The Medium Is the Message; the Message Is the Master
“We have no king but Caesar!” – Mobs throughout history.
Seers play an important role in society – they perceive possibility long before the slow and dull. For those of us who make up the slow and dull it can be painstakingly difficult to catch up.
Today I saw. Watching a news report on the encampment of “Twi-hards” awaiting the opening of the final installment of the Twilight saga, I got the impression this was a spontaneous gathering of fanatics (including folks from Europe who gushed about how nothing like this happens over there), easily passing the time doing frenetic zumba-style workouts, laughing at one another’s impersonations of the stars and just having a wonderful time at their week-long endurance test. However, as the report progresses, the curtain is pulled back to reveal that this was a carefully crafted promotion of the movie, complete with on-site large screen reviews of previous screenings and interviews with the stars.

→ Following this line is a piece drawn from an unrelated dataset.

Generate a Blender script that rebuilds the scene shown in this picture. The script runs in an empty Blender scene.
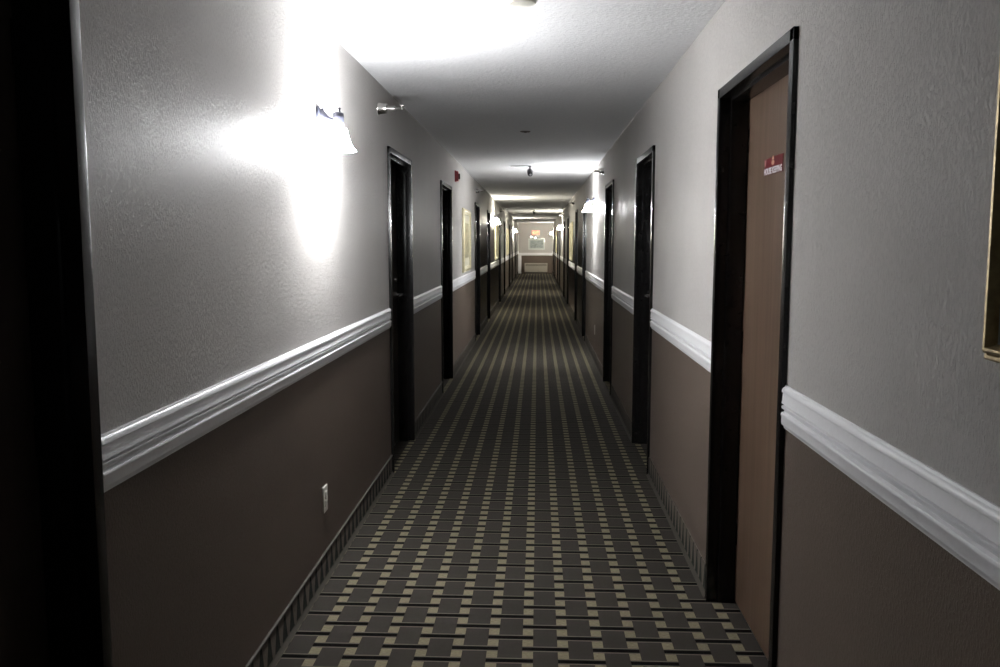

Marshall McLuhan, in the 60’s, coined the phrase “the medium is the message” and tried to raise awareness that the content of media was not the thing to be concerned about, but rather the medium itself and how it impacts attitudes and actions. By manipulating the senses through instant awareness of the whole, informing factors such as sequence, values, priorities, perspective, and alternative outcomes are abandoned for the intended “psychic formation”; all done neatly at electrifying speeds.
I stopped to see a friend who owns a small-town car dealership. He purchased the business from his father-in-law who built the business many years ago. My friend is in the midst of a very stressful renovation of his antiquated building. “I want to retire in a few years,” he said soberly, “but now I’m guaranteed to work for the next ten just to pay for this.”
“Why did you do it?” I asked.
“GM. They said you are either out or you’re in. They want us to create an ‘experience’ for the customer by providing a modern look: clean bathrooms, child-play area, wireless connection and cable TV.”
Carefully crafted imagery. It’s no longer on your TV screen. But corporate America knows how the American mind has been lulled to sleep and craves experience over logic and reason. It’s why, I believe, today’s youth will not accept persuasive argument unless they “see” it on the internet, no matter how brazen the lie is behind the imagery. It is a top-down, corporate world devoid of individual freedom.
McLuhan explains that graphic technology is “the most radical attempt to stamp out ambiguity and to enforce one reading of the picture – that of a man-made construction, a colored canvas.”
Remember, he was issuing this warning in the 60’s!
“The electric technology is within the gates, and we are numb, deaf, blind, and mute about its encounter with the Gutenberg technology, on and through which the American way of life was formed. It is, however, no time to suggest strategies when the threat has not even been acknowledged to exist. I am in the position of Louis Pasteur telling doctors that their greatest enemy was quite invisible, and quite unrecognized by them. Our conventional response to all media, namely that it is how they are used that counts, is the numb stance of the technological idiot. For the ‘content’ of a medium is like the juicy piece of meat carried by the burglar to distract the watchdog of the mind. The effect of the medium is made strong and intense just because it is given another medium as ‘content.’ The content of a movie is a novel or a play or an opera. The effect of the movie form is not related to its program content. The ‘content’ of writing or print is speech, but the reader is almost entirely unaware either of print or of speech.”
Today, it is not merely “inside the gate,” it is the gatekeeper!
As we look for “reasons” why we got what we got in the elections, it may well be time for us to catch up with the “seers” of the 60’s and awaken to the fact that crafted imagery is now becoming the reality we must confront. Let truth be our banner!